On September 2022 in the ICES ANNUAL SCIENCE CONFERENCE, the SNAPQUIVIR team presented with a póster the first social network analysis of the coupled system Guadalquivir estuary-Gulf of Cádiz.

Here you can see the abstract and you can download the poster en la parte inferior de la barra derecha of this webpage.


Social network analysis as a tool to inform sustainable multi-sectoral management in complex marine socioecosystems

Alfredo García-de-Vinuesa*, Cesar Vilas, María Ángeles Torres, Marina Delgado, Isabel Muñoz, Fernando Ramos, David Florido, Remedios Cabrera-Castro, Marcos Llope

Contact: *Email:  Institution: Instituto Español de Oceanografía (IEO-CSIC), Centro oceanográfico de Cádiz.  Address: Puerto Pesquero, Muelle de Levante, s/n, 11006 Cádiz, España.

Keywords: social network, participative process, socioecosystem, social engagement, ecosystem-based management.

In complex marine socioecosystems, where multiple sectoral activities coexist, management can be especially complicated. This is the case of the coupled Guadalquivir estuary – Gulf of Cadiz (Ge-GoC) system. The Guadalquivir estuary (SW Spain) plays a central role in the whole Gulf of Cadiz since many fish species use these waters as a nursery area. Therefore, not only fisheries management is important but also the environmental status of the estuarine waters. The latter will have an effect on the adult populations via recruitment. Human activities that directly or indirectly influence the estuary include fishing, agriculture, shipping, saltworks, tourism or aquaculture among other and conflict among them are common.

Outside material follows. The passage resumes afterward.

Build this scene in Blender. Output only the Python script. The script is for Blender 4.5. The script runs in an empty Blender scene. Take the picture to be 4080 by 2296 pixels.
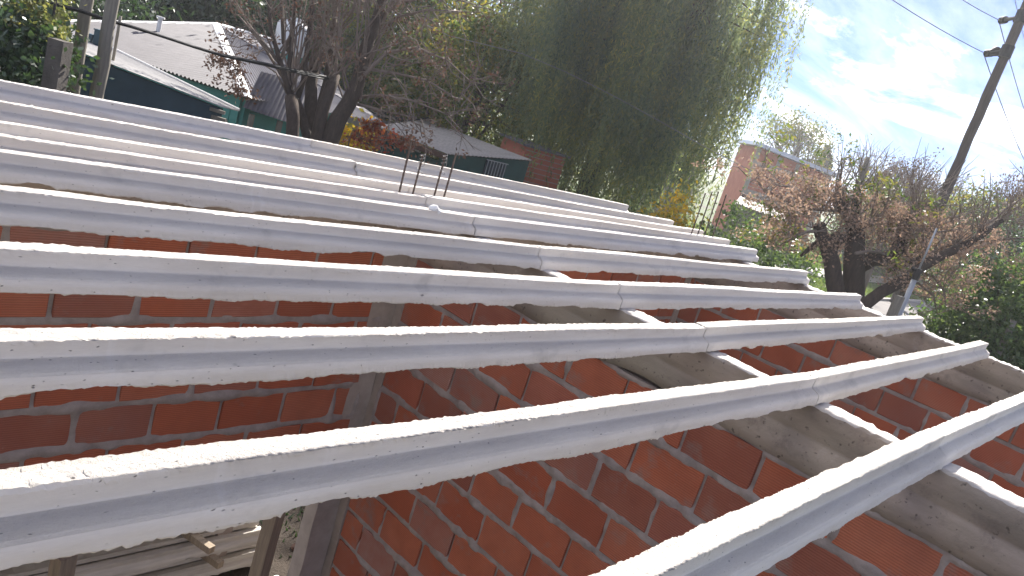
import bpy, math, random
import numpy as np
from mathutils import Vector, Matrix, Euler

random.seed(7); RNG = np.random.default_rng(11)
sc = bpy.context.scene
col = sc.collection
rad = math.radians

# ------------------------------------------------------------------ camera
F_PX, PW, PH = 3108.0, 4080.0, 2296.0
EYE = np.array([0.0, 0.0, 4.05])
YAW, PITCH, ROLL = rad(40.193), rad(-13.150), rad(17.289)
_f = np.array([math.cos(YAW)*math.cos(PITCH), math.sin(YAW)*math.cos(PITCH), math.sin(PITCH)])
_r0 = np.array([math.sin(YAW), -math.cos(YAW), 0.0]); _u0 = np.cross(_r0, _f)
_r = math.cos(ROLL)*_r0 + math.sin(ROLL)*_u0
_u = -math.sin(ROLL)*_r0 + math.cos(ROLL)*_u0
cam = bpy.data.cameras.new('camera'); camo = bpy.data.objects.new('camera', cam); col.objects.link(camo)
cam.sensor_width = 36; cam.sensor_fit = 'HORIZONTAL'; cam.lens = F_PX/PW*36
cam.clip_start = 0.02; cam.clip_end = 3000
M = Matrix.Identity(4)
for i in range(3):
    M[i][0] = _r[i]; M[i][1] = _u[i]; M[i][2] = -_f[i]; M[i][3] = EYE[i]
camo.matrix_world = M
sc.camera = camo

# ------------------------------------------------------------------ sky, sun, exposure
SUN_EL, SUN_AZ = rad(36), rad(29)          # azimuth measured from +X towards +Y
world = bpy.data.worlds.new('World'); sc.world = world; world.use_nodes = True
wn, wl = world.node_tree.nodes, world.node_tree.links
wn.clear()
def N(nt, t, **kw):
    n = nt.new(t)
    for k, v in kw.items(): setattr(n, k, v)
    return n
w_out = N(wn, 'ShaderNodeOutputWorld'); w_bg = N(wn, 'ShaderNodeBackground'); w_bg.inputs[1].default_value = 0.12
sky = N(wn, 'ShaderNodeTexSky', sky_type='NISHITA', sun_disc=False)
sky.sun_elevation = SUN_EL; sky.sun_rotation = math.pi/2 - SUN_AZ
sky.air_density = 1.0; sky.dust_density = 0.0; sky.ozone_density = 2.0
tc = N(wn, 'ShaderNodeTexCoord'); sep = N(wn, 'ShaderNodeSeparateXYZ'); wl.new(tc.outputs['Generated'], sep.inputs[0])
zc = N(wn, 'ShaderNodeMath', operation='MAXIMUM'); wl.new(sep.outputs[2], zc.inputs[0]); zc.inputs[1].default_value = 0.0
za = N(wn, 'ShaderNodeMath', operation='ADD'); wl.new(zc.outputs[0], za.inputs[0]); za.inputs[1].default_value = 0.12
dx = N(wn, 'ShaderNodeMath', operation='DIVIDE'); wl.new(sep.outputs[0], dx.inputs[0]); wl.new(za.outputs[0], dx.inputs[1])
dy = N(wn, 'ShaderNodeMath', operation='DIVIDE'); wl.new(sep.outputs[1], dy.inputs[0]); wl.new(za.outputs[0], dy.inputs[1])
cmb = N(wn, 'ShaderNodeCombineXYZ'); wl.new(dx.outputs[0], cmb.inputs[0]); wl.new(dy.outputs[0], cmb.inputs[1])
def cloud(rot, scale, nscale, detail, rough, lo, hi, loc=(0, 0, 0), dist=0.4):
    mp = N(wn, 'ShaderNodeMapping'); wl.new(cmb.outputs[0], mp.inputs[0])
    mp.inputs['Rotation'].default_value = (0, 0, rot); mp.inputs['Scale'].default_value = scale; mp.inputs['Location'].default_value = loc
    nz = N(wn, 'ShaderNodeTexNoise'); wl.new(mp.outputs[0], nz.inputs['Vector'])
    nz.inputs['Scale'].default_value = nscale; nz.inputs['Detail'].default_value = detail
    nz.inputs['Roughness'].default_value = rough; nz.inputs['Distortion'].default_value = dist
    mr = N(wn, 'ShaderNodeMapRange', interpolation_type='SMOOTHSTEP'); wl.new(nz.outputs[0], mr.inputs[0])
    mr.inputs[1].default_value = lo; mr.inputs[2].default_value = hi
    return mr
c1 = cloud(rad(-35), (0.5, 2.0, 1), 0.9, 9, 0.60, 0.38, 0.68, (1.3, 0.4, 0))
c2 = cloud(rad(-50), (0.4, 1.6, 1), 0.55, 9, 0.62, 0.495, 0.650, (4.1, 2.3, 0), 0.8)
w1 = N(wn, 'ShaderNodeMath', operation='MULTIPLY'); wl.new(c1.outputs[0], w1.inputs[0]); w1.inputs[1].default_value = 0.17
w2 = N(wn, 'ShaderNodeMath', operation='MULTIPLY'); wl.new(c2.outputs[0], w2.inputs[0]); w2.inputs[1].default_value = 0.9
wm = N(wn, 'ShaderNodeMath', operation='MAXIMUM'); wl.new(w1.outputs[0], wm.inputs[0]); wl.new(w2.outputs[0], wm.inputs[1])
skm = N(wn, 'ShaderNodeMix', data_type='RGBA', blend_type='MULTIPLY'); skm.inputs[0].default_value = 1; wl.new(sky.outputs[0], skm.inputs[6]); skm.inputs[7].default_value = (.125, .160, .295, 1)
cm = N(wn, 'ShaderNodeMix', data_type='RGBA'); wl.new(wm.outputs[0], cm.inputs[0]); wl.new(skm.outputs[2], cm.inputs[6])
cm.inputs[7].default_value = (8.5, 8.45, 8.2, 1)
wl.new(cm.outputs[2], w_bg.inputs[0]); wl.new(w_bg.outputs[0], w_out.inputs[0])

sl = bpy.data.lights.new('sun', 'SUN'); so = bpy.data.objects.new('sun', sl); col.objects.link(so)
sl.energy = 3.7; sl.angle = rad(0.53); sl.color = (1.0, 0.95, 0.88)
sd = Vector((math.cos(SUN_EL)*math.cos(SUN_AZ), math.cos(SUN_EL)*math.sin(SUN_AZ), math.sin(SUN_EL)))
so.rotation_euler = sd.to_track_quat('Z', 'Y').to_euler()
so.location = (0, 0, 30)
vs = sc.view_settings
vs.view_transform = 'Standard'; vs.look = 'None'; vs.exposure = 1.95; vs.gamma = 1; vs.use_curve_mapping = False
sc.render.engine = 'CYCLES'
sc.cycles.max_bounces = 8; sc.cycles.transparent_max_bounces = 8
sc.cycles.use_denoising = True

GLARE_HAZE = 0.0010
# ------------------------------------------------------------------ helpers
def at(px, py, depth):
    """world point seen at a photo pixel, at a distance along the view axis"""
    return EYE + depth*(_f + _r*(px-PW/2)/F_PX - _u*(py-PH/2)/F_PX)
def atz(px, py, z):
    d = _f + _r*(px-PW/2)/F_PX - _u*(py-PH/2)/F_PX
    return EYE + d*(z-EYE[2])/d[2]
VIEW = np.array([math.cos(YAW), math.sin(YAW), 0.0]); RIGHT = _r0.copy(); UP = np.array([0, 0, 1.0])

def tag(o, label=None, cat=None, group=None, kind=None):
    if label: o['label'] = label
    if cat: o['category'] = cat
    if group: o['group'] = group
    if kind: o['kind'] = kind
    return o
def empty(name, loc=(0, 0, 0), label=None, cat=None, group=None):
    o = bpy.data.objects.new(name, None); o.location = [float(v) for v in loc]; o.empty_display_size = 0.1
    col.objects.link(o); return tag(o, label, cat, group)
def link(name, me, mat=None, parent=None, loc=None):
    if mat is not None and not me.materials: me.materials.append(mat)
    o = bpy.data.objects.new(name, me); col.objects.link(o)
    if parent is not None:
        o.parent = parent
        if loc is None: o.location = [-v for v in parent.location]   # mesh in world coordinates
    if loc is not None: o.location = loc
    return o
def np_mesh(name, V, Fc, smooth=None):
    """Fc: int array (n,3) or (n,4)"""
    me = bpy.data.meshes.new(name)
    V = np.asarray(V, np.float32); Fc = np.asarray(Fc, np.int32)
    me.vertices.add(len(V)); me.vertices.foreach_set('co', V.ravel())
    n, k = Fc.shape
    me.loops.add(n*k); me.loops.foreach_set('vertex_index', Fc.ravel())
    me.polygons.add(n); me.polygons.foreach_set('loop_start', np.arange(0, n*k, k, dtype=np.int32))
    if smooth is not None:
        me.polygons.foreach_set('use_smooth', np.broadcast_to(np.asarray(smooth, bool), (n,)).copy())
    me.update(calc_edges=True); return me

class MB:
    def __init__(s): s.v = []; s.f = []
    def quad(s, a, b, c, d):
        i = len(s.v); s.v += [tuple(map(float, p)) for p in (a, b, c, d)]; s.f.append((i, i+1, i+2, i+3))
    def poly(s, pts):
        i = len(s.v); s.v += [tuple(map(float, p)) for p in pts]; s.f.append(tuple(range(i, i+len(pts))))
    def hexa(s, P):                     # 8 corners: bottom 4 (ccw), top 4
        i = len(s.v); s.v += [tuple(map(float, p)) for p in P]
        for q in ((3, 2, 1, 0), (4, 5, 6, 7), (0, 1, 5, 4), (1, 2, 6, 5), (2, 3, 7, 6), (3, 0, 4, 7)):
            s.f.append(tuple(i+k for k in q))
    def box(s, c, size, ax=None):
        c = np.array(c, float); h = np.array(size, float)/2
        A = np.eye(3) if ax is None else np.array(ax, float)
        P = []
        for z in (-1, 1):
            for x, y in ((-1, -1), (1, -1), (1, 1), (-1, 1)):
                P.append(c + A[0]*x*h[0] + A[1]*y*h[1] + A[2]*z*h[2])
        s.hexa(P)
    def slab(s, pts, t):                # polygon thickened downwards along -z by t
        pts = [np.array(p, float) for p in pts]; n = len(pts); i = len(s.v)
        s.v += [tuple(p) for p in pts] + [tuple(p-np.array([0, 0, t])) for p in pts]
        s.f.append(tuple(range(i, i+n))); s.f.append(tuple(range(i+2*n-1, i+n-1, -1)))
        for k in range(n):
            k2 = (k+1) % n; s.f.append((i+k, i+n+k, i+n+k2, i+k2))
    def tube(s, pts, rr, n=6, cap=True):
        pts = [np.array(p, float) for p in pts]; m = len(pts)
        if np.isscalar(rr): rr = [rr]*m
        i0 = len(s.v); prev = None
        for k in range(m):
            t = pts[min(k+1, m-1)] - pts[max(k-1, 0)]; t = t/(np.linalg.norm(t)+1e-9)
            if prev is None:
                a = np.array([0, 0, 1.0]) if abs(t[2]) < .9 else np.array([1.0, 0, 0])
                a = np.cross(t, a)
            else: a = prev - t*(prev@t)
            a /= np.linalg.norm(a)+1e-9; prev = a; b = np.cross(t, a)
            for j in range(n):
                w = 2*math.pi*j/n; s.v.append(tuple(pts[k] + rr[k]*(math.cos(w)*a + math.sin(w)*b)))
        for k in range(m-1):
            for j in range(n):
                p, q = i0+k*n+j, i0+k*n+(j+1) % n
                s.f.append((p, q, q+n, p+n))
        if cap:
            s.f.append(tuple(range(i0+n-1, i0-1, -1))); e = i0+(m-1)*n; s.f.append(tuple(range(e, e+n)))
    def build(s, name, mat, parent=None, smooth=False, local=False):
        me = bpy.data.meshes.new(name)
        V = s.v
        me.from_pydata(V, [], s.f); me.update()
        if smooth: me.polygons.foreach_set('use_smooth', [True]*len(me.polygons))
        return link(name, me, mat, parent, (0, 0, 0) if local else None)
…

Multi-sectoral participative processes in natural resources management have proven successful as it engages users, legitimates decision-making and enables quick and proactive responses that eventually support conservation and restoration, now and into the future. Social network characterisation can be used to understand the relationships between sectors, helping us build a robust participative process. In this sense, we have used social network analyses as a first step to create an analysis and decision-support framework to achieve balanced socio-ecological ecosystem based management (EBM) to the Ge-GOC. We interviewed 53 actors from 10 different sectors related with the exploitation, management, research and conservation. We asked them about the number, frequency and type (e.g. power dynamics, friendliness, etc.) of the interactions between them as well as their particular management goals.

All actors showed great interest and stressed the need of participatory mechanisms where all sectors are represented. Centrality metrics (degree of relationship, closeness and betweenness) were used to identify actors with higher connections in the social network. The latter are good intermediaries between sectors and have wide capacity to reach out to the rest of actors. Among the 10 most relevant actors we found a research organization, shipping, decision makers, NGOs, fishermen’s guilds and universities. Regarding power dynamics, fishing, environmental decision makers and managers, and shipping were found to be most influential. In addition, water contamination, invasive species and illegal fishing were flagged as major socioecological problems.

Social network analysis has revealed as a useful tool to support the creation of participatory processes that could eventually be used to establish a legitimate co-management committee or any other form of institutional platform in support of sustainable and adaptive (EBM) governance for the ocean we want.